Although the business model for these small papers and their owners are inconsistent across the country, many papers continue to exist simply because of revenue from legal notices.
These notices, usually comprised of announcements for legal name changes, government land acquisitions and public hearings, are the most solid revenue block for small-town newspapers after the decline of print advertising. Many states still have laws requiring community newspapers to print these notices.
Gannett did not respond to staffing-related questions at the Reporter-Times.
The Correspondent will see a significant boost after the passage and enaction of Indiana Enrolled Act 252. The law, which will allow newspapers to publish legal notices after 12 months of publishing instead of three years, opens the door for the Correspondent to bring in legal notice revenue. Crane said he expects the Correspondent to receive this revenue starting in October.
Crane answered a phone call early on Monday morning in February. A nearby Christian school’s girls’ basketball team won the state championship and hoped to be featured in Crane’s newspaper.

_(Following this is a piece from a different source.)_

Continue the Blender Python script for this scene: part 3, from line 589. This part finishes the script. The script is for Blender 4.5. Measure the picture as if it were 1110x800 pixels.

The Correspondent ran a full-length story on the team’s sixth state tournament victory in a row; the Times did not cover the team’s victory.
Crane understands his responsibility well. Readers share stories of their families gathering around the table on Thursdays to read his newspaper.
“People tell us they can’t wait for the paper to hit their mailbox,” Crane said.
The kids in Martinsville may be the last to grow up with a physical newspaper arriving at their doorstep, or they will be the first part of a trend bigger than themselves – deliberately retrograde media; information, once again, without screens.